Born in Germany and raised in Zambia and Canada, her nomadic upbringing led her to becoming the “storyteller and curator” she is today.
“I always found that, wherever I went, having to explain myself was, and continues to be, a constant in my life. Additionally, the various cultures I have lived within have informed my identity. In my late teens and early twenties, the idea of stories giving us entrance into other cultures became very important to me and I see this in South Africa, where our multicultural nature requires us to understand each other in order to meaningfully move ahead,” she says.
In addition to studying media and broadcasting, Moche also has an honours degree in anthropology, with a specific focus on the African diaspora and transnational migration. She has worked on a number of independent fiction films, socio-political documentaries, television shows and coached numerous emerging fiction and non-fiction filmmakers, as well as media personalities, through the development and production processes.
While festival director for the Encounters Documentary Film Festival, she curated award-winning international films and, in partnership with Al Jazeera English, managed a pitching forum for African documentary filmmakers. She has also served on the Jury for Arts Programming and Documentary for the International Academy of Television (iEmmys) and the South African Film and Television Awards (Saftas).
For Moche, being a woman in this particular industry is not without its challenges. “Asserting yourself becomes a challenge, because people automatically liken it to anger or being hostile or [too] serious. Boys are raised to just speak. They are raised with a particular level of freedom that girls are not raised with. So by the time they enter the workplace, it’s an extension of how they were socialised. With women, you have to actively break down your upbringing to say, ‘You belong in this space’. The challenges women face are not specific to my industry; they exist across industries, because our society has been shaped by a history that puts men first,” she says.

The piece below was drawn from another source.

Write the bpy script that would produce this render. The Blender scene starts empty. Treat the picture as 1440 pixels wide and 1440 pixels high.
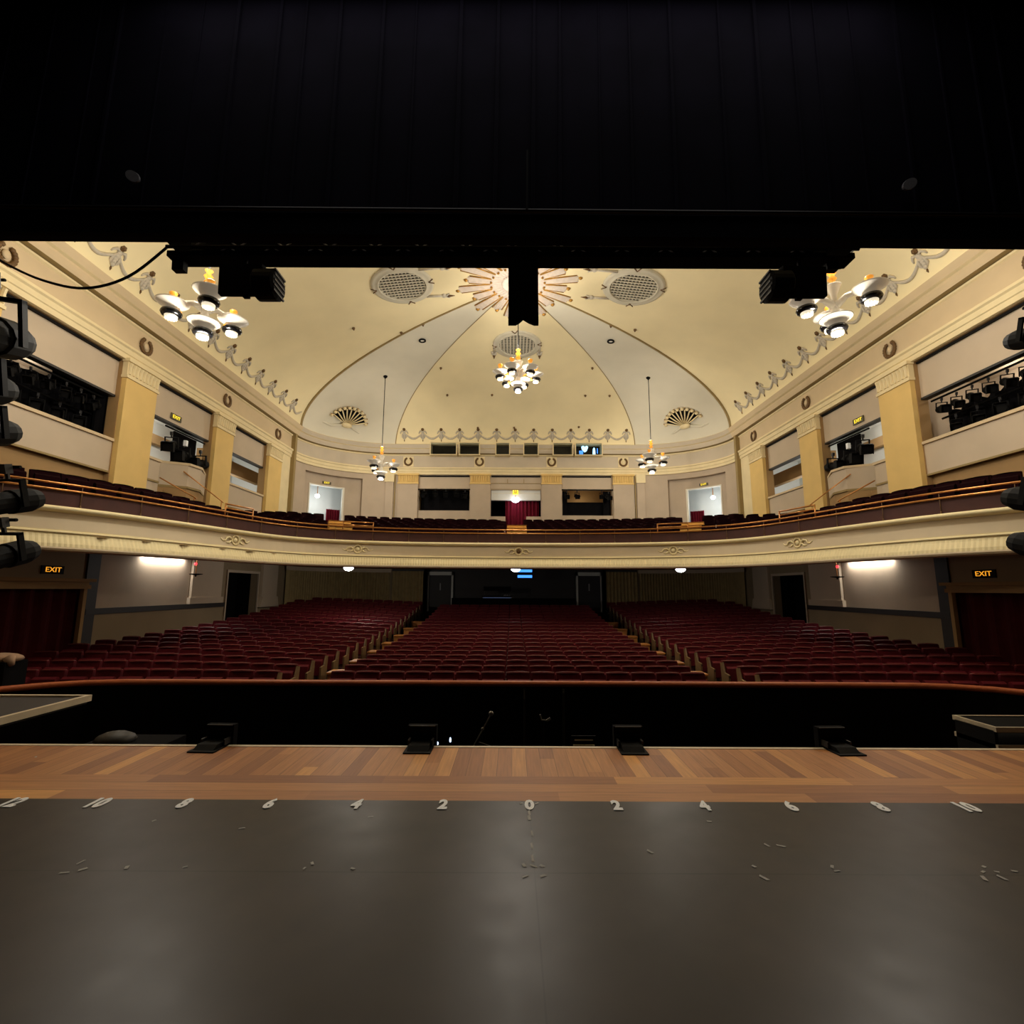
import bpy, math, random
from mathutils import Vector, Matrix
random.seed(7)
D = bpy.data
SC = bpy.context.scene
COL = SC.collection
PI = math.pi
sin, cos, sqrt, rad = math.sin, math.cos, math.sqrt, math.radians

# ------------------------------------------------------------------ materials
def lin(c):
    c = c / 255.0
    return c / 12.92 if c <= 0.04045 else ((c + 0.055) / 1.055) ** 2.4

def rgb(r, g, b, k=1.0):
    return (lin(r) * k, lin(g) * k, lin(b) * k, 1.0)

def mat(name, col, rough=0.6, var=0.08, scale=3.0, metal=0.0, emit=None, power=0.0, bump=0.0, spec=0.5, sheen=0.0, detail=4.0, stretch=None):
    m = D.materials.new(name)
    m.use_nodes = True
    nt = m.node_tree
    b = nt.nodes['Principled BSDF']
    b.inputs['Roughness'].default_value = rough
    b.inputs['Metallic'].default_value = metal
    b.inputs['Specular IOR Level'].default_value = spec
    if sheen:
        b.inputs['Sheen Weight'].default_value = sheen
        b.inputs['Sheen Roughness'].default_value = 0.4
        b.inputs['Sheen Tint'].default_value = (col[0] * 3, col[1] * 3, col[2] * 3, 1)
    tc = nt.nodes.new('ShaderNodeTexCoord')
    no = nt.nodes.new('ShaderNodeTexNoise')
    no.inputs['Scale'].default_value = scale
    no.inputs['Detail'].default_value = detail
    if stretch:
        mp = nt.nodes.new('ShaderNodeMapping')
        mp.inputs['Scale'].default_value = stretch
        nt.links.new(tc.outputs['Object'], mp.inputs['Vector'])
        nt.links.new(mp.outputs['Vector'], no.inputs['Vector'])
    else:
        nt.links.new(tc.outputs['Object'], no.inputs['Vector'])
    rp = nt.nodes.new('ShaderNodeValToRGB')
    rp.color_ramp.elements[0].position = 0.3
    rp.color_ramp.elements[1].position = 0.7
    rp.color_ramp.elements[0].color = tuple(c * (1 - var) for c in col[:3]) + (1,)
    rp.color_ramp.elements[1].color = tuple(min(1, c * (1 + var)) for c in col[:3]) + (1,)
    nt.links.new(no.outputs['Fac'], rp.inputs['Fac'])
    nt.links.new(rp.outputs['Color'], b.inputs['Base Color'])
    if emit is not None:
        b.inputs['Emission Color'].default_value = emit
        b.inputs['Emission Strength'].default_value = power
    if bump:
        bp = nt.nodes.new('ShaderNodeBump')
        bp.inputs['Strength'].default_value = bump
        bp.inputs['Distance'].default_value = 0.02
        nt.links.new(no.outputs['Fac'], bp.inputs['Height'])
        nt.links.new(bp.outputs['Normal'], b.inputs['Normal'])
    return m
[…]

“Over and above being a woman, because I’ve never been a man, I think my personal life influences what I do. My life of migration has influenced how I produce for television, curate for festivals and run my workshop sessions for corporate companies and individuals. Understanding what shapes and inspires people to be who they are is paramount to the work I do. In the most recent festival I curated — the European Film Festival — one of the major curatorial points of departure for me was to showcase a diverse Europe, that there isn’t this purist national identity that some like to think. And this was definitely because of my upbringing.”

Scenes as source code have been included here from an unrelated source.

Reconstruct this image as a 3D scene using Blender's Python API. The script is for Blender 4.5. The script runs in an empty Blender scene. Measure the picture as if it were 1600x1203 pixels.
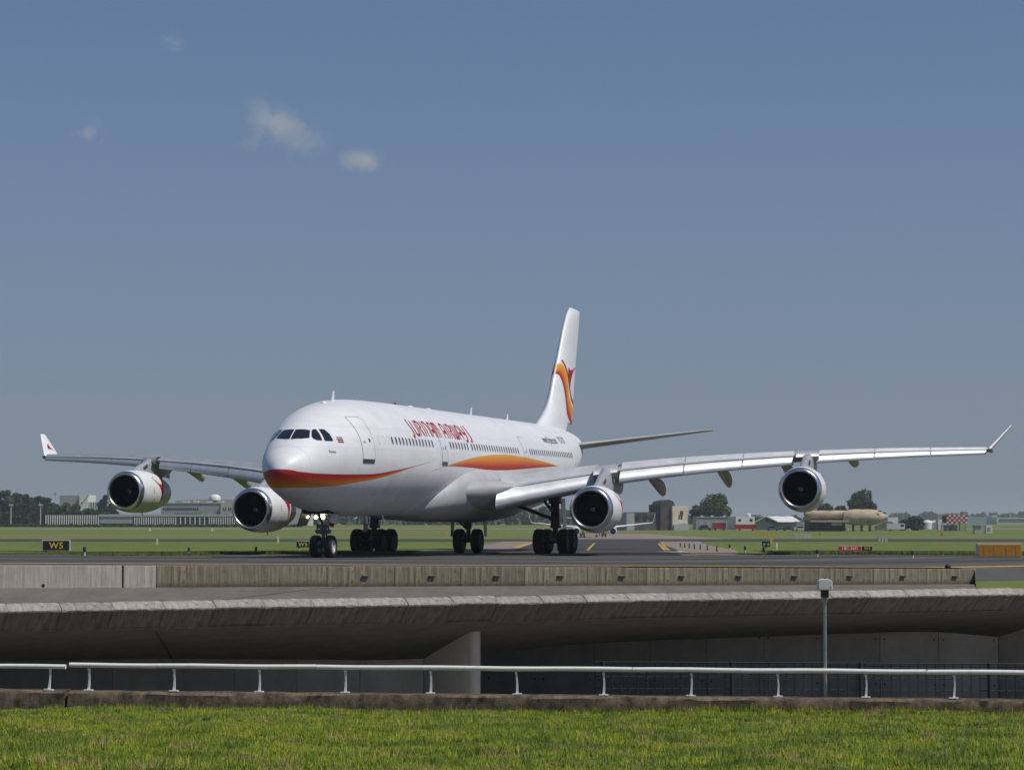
import bpy, bmesh, math, random
import numpy as np
from mathutils import Vector, Matrix, Quaternion

# ------------------------------------------------------------------ camera, sky, sun, exposure
scene = bpy.context.scene
COL = scene.collection
W0, H0 = 1600.0, 1203.0
FPX, EYE, PITCH = 3615.15, 1.7556, math.radians(3.39887)
cam_d = bpy.data.cameras.new('camera'); cam = bpy.data.objects.new('camera', cam_d); COL.objects.link(cam)
cam_d.sensor_width = 36.0; cam_d.lens = 36.0*FPX/W0
cam_d.clip_start = .5; cam_d.clip_end = 20000
cam.location = (0, 0, EYE); cam.rotation_euler = (math.pi/2+PITCH, 0, 0)
scene.camera = cam
scene.render.resolution_x = 1024; scene.render.resolution_y = 769

SUN_EL, SUN_AZ = math.radians(57), math.radians(113)      # azimuth clockwise from the view direction (+Y)
TO_SUN = Vector((math.sin(SUN_AZ)*math.cos(SUN_EL), math.cos(SUN_AZ)*math.cos(SUN_EL), math.sin(SUN_EL)))
world = bpy.data.worlds.new('World'); scene.world = world; world.use_nodes = True
wn = world.node_tree; wn.nodes.clear()
sky = wn.nodes.new('ShaderNodeTexSky'); sky.sky_type = 'NISHITA'; sky.sun_disc = False
sky.sun_elevation = SUN_EL; sky.sun_rotation = SUN_AZ
sky.altitude = 0; sky.air_density = .75; sky.dust_density = .8; sky.ozone_density = 10.0
bg = wn.nodes.new('ShaderNodeBackground'); bg.inputs['Strength'].default_value = .104
wo = wn.nodes.new('ShaderNodeOutputWorld')
gam = wn.nodes.new('ShaderNodeGamma'); gam.inputs['Gamma'].default_value = .8
wn.links.new(sky.outputs[0], gam.inputs[0]); hs = wn.nodes.new('ShaderNodeHueSaturation'); hs.inputs['Saturation'].default_value = 1.2
wn.links.new(gam.outputs[0], hs.inputs['Color'])
# dull summer haze low in the sky, the same all round the horizon
wtc = wn.nodes.new('ShaderNodeTexCoord'); wsx = wn.nodes.new('ShaderNodeSeparateXYZ'); wn.links.new(wtc.outputs['Generated'], wsx.inputs[0])
def wmath(op, a, b):
    n = wn.nodes.new('ShaderNodeMath'); n.operation = op
    for i, q in enumerate((a, b)):
        if isinstance(q, (int, float)): n.inputs[i].default_value = q
        else: wn.links.new(q, n.inputs[i])
    return n.outputs[0]
hf = wmath('MULTIPLY', wmath('POWER', 2.718, wmath('MULTIPLY', wmath('MAXIMUM', wsx.outputs[2], 0.0), -1/.26)), .92)
hmx = wn.nodes.new('ShaderNodeMix'); hmx.data_type = 'RGBA'; wn.links.new(hf, hmx.inputs[0]); wn.links.new(hs.outputs[0], hmx.inputs[6])
hmx.inputs[7].default_value = (1.86, 2.13, 2.60, 1)
wn.links.new(hmx.outputs[2], bg.inputs[0]); wn.links.new(bg.outputs[0], wo.inputs[0])
sun_d = bpy.data.lights.new('sun', 'SUN'); sun_d.energy = 3.2; sun_d.angle = math.radians(.53); sun_d.color = (1, .95, .87)
sun = bpy.data.objects.new('sun', sun_d); COL.objects.link(sun); sun.location = (60, -40, 90)
sun.rotation_mode = 'QUATERNION'; sun.rotation_quaternion = TO_SUN.to_track_quat('Z', 'Y')
vs = scene.view_settings; vs.view_transform = 'Standard'; vs.look = 'None'; vs.exposure = .12; vs.gamma = 1; vs.use_curve_mapping = False
scene.cycles.volume_bounces = 2; scene.cycles.max_bounces = 8; scene.cycles.transparent_max_bounces = 12

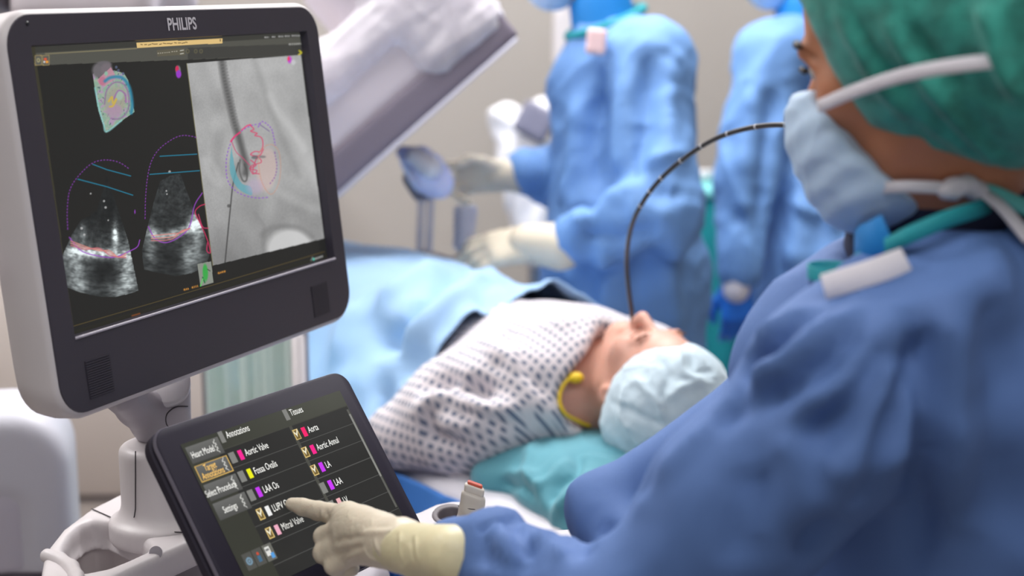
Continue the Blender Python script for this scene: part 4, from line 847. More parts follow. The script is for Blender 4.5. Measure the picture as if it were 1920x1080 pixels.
nbody = un([head_sdf(NH), un([cap(h(-.02, 0, -.05), nb+np.array([0, 0, -.02]), .056, .062), cap(h(.03, 0, -.09), nb+nf_*.03, .03, .03)], .03),
            un([cap(nb+np.array([0, 0, -.16]), hipN, .09, .11), cap(nb-ns_*.1+np.array([0, 0, -.13]), nb+ns_*.1+np.array([0, 0, -.14]), .04)], .04),
            chain([nb+ns_*.10+np.array([0, 0, -.16]), sho+(elb-sho)*.2, elb, wr], [.035, .033, .030, .022], .02)], .025)
sdf('body', nbody, .007, M_skin_dark, nur, smooth=1)
finish_face(nur, NH, M_skin_dark)
# gown
g = un([cap(nb+np.array([0, 0, -.16]), hipN+np.array([0, 0, .1]), .150, .175, None), cap(hipN+np.array([0, 0, .1]), np.array([hipN[0], hipN[1], .45]), .175, .21),
        cap(nb+ns_*.13+np.array([0, 0, -.135])-nf_*.02, nb-ns_*.15+np.array([0, 0, -.12]), .060, .060), cap(nb+np.array([0, 0, -.085])-nf_*.03, nb+np.array([0, 0, -.15])+nf_*.09, .072, .080),
        cap(nb-nf_*.05+np.array([0, 0, -.11]), hipN-nf_*.05+np.array([0, 0, .1]), .13, .15)], .04)
sl = chain([sho+(nb-sho)*.10, sho+(elb-sho)*.25, sho+(elb-sho)*.62, elb, elb+(wr-elb)*.45, elb+(wr-elb)*.78, C3(856, 1040, 1.322)], [.070, .074, .066, .050, .034, .030, .026], .02)
sl = un([sl, ell(C3(925, 1005, 1.30), (.022, .02, .018))], .02)
shf2 = C3(1510, 760, 1.42); farsl = chain([nb-ns_*.17+np.array([0, 0, -.09]), shf2, C3(1130, 955, 1.40), C3(1200, 1060, 1.33)], [.065, .062, .026, .035], .03)
g = un([g, sl, farsl], .025)
ncut = un([cap(h(-.02, 0, -.04), nb+np.array([0, 0, -.03]), .075, .075), cap(C3(1700, 400, 1.24), C3(1600, 470, 1.22), .03, .02)], .02)
g = sub(g, ncut, .012)
na_, nb_2 = C3(1600, 482, 1.17), C3(1885, 350, 1.19); npl = nrm(np.cross(nb_2-na_, nrm(ns_+np.array([0, 0, -.34])))); npl = npl if npl[2] > 0 else -npl
g = sub(g, S(lambda P: -((P-na_)@npl), na_, na_), .010)
NW = lambda pts, a, w: (pts, a, w)
nfold = [NW([(1768, 560), (1775, 640), (1782, 760), (1775, 900), (1760, 1070)], .013, .020), NW([(1742, 570), (1748, 660), (1752, 780), (1740, 900), (1715, 1060)], -.024, .013), NW([(1860, 520), (1885, 650), (1890, 800), (1880, 1000)], -.014, .02),
         NW([(1690, 575), (1680, 650), (1650, 740), (1600, 830), (1560, 920)], .018, .011), NW([(1715, 600), (1705, 690), (1670, 790), (1620, 880)], -.017, .011), NW([(1660, 585), (1610, 670), (1550, 740), (1480, 765)], .015, .011), NW([(1672, 600), (1635, 690), (1570, 780), (1500, 830)], -.015, .011),
         NW([(1610, 580), (1520, 645), (1450, 690), (1385, 725)], .017, .012), NW([(1630, 600), (1540, 680), (1470, 725), (1400, 765)], -.014, .010), NW([(1540, 570), (1460, 610), (1400, 650)], .013, .012), NW([(1500, 610), (1440, 650), (1385, 690)], -.016, .009),
         NW([(1420, 640), (1395, 690), (1375, 750), (1320, 800)], -.014, .010), NW([(1380, 730), (1290, 830), (1190, 930), (1110, 1010)], .008, .010), NW([(1430, 860), (1400, 960), (1380, 1070)], -.012, .018), NW([(1240, 880), (1160, 960), (1080, 1020)], -.009, .010), NW([(1470, 800), (1500, 900), (1520, 1000)], .012, .016),
         NW([(1540, 980), (1620, 910), (1700, 820)], .014, .018), NW([(1520, 1060), (1570, 960), (1650, 890)], -.020, .016), NW([(1560, 830), (1580, 920), (1570, 1000)], .012, .016),
         NW([(905, 965), (895, 1000), (905, 1050)], -.008, .006), NW([(950, 965), (975, 1000), (985, 1040)], -.012, .007), NW([(930, 960), (945, 1010), (955, 1060)], .009, .006), NW([(1000, 985), (1030, 1000), (1060, 1040)], .009, .007), NW([(1020, 960), (1050, 1000), (1100, 1030)], -.010, .007), NW([(880, 1000), (920, 990), (960, 975)], .005, .005), NW([(860, 1040), (930, 1050), (1000, 1060)], -.006, .006)]
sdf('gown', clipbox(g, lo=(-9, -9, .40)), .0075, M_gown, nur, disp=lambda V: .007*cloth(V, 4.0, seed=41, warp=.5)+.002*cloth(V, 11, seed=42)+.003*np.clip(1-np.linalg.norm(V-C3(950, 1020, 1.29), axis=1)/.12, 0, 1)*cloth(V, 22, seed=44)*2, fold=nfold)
legs(nur, hipN, nf_, ns_)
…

Through her work Moche would like to see a South Africa and a world that gives people space to share themselves; a space where people can listen and be heard.
“In South Africa, we don’t speak to each other, we speak at each other. When you’re speaking at people, nobody is listening and you’re just concentrating on having the most airtime. What I hope my work can achieve is a more nuanced understanding of people; a more in-depth and textured understanding of each other, and the ability to really listen to comprehend. This, I believe, is one of the ways we can move towards the society we speak of in our Constitution.”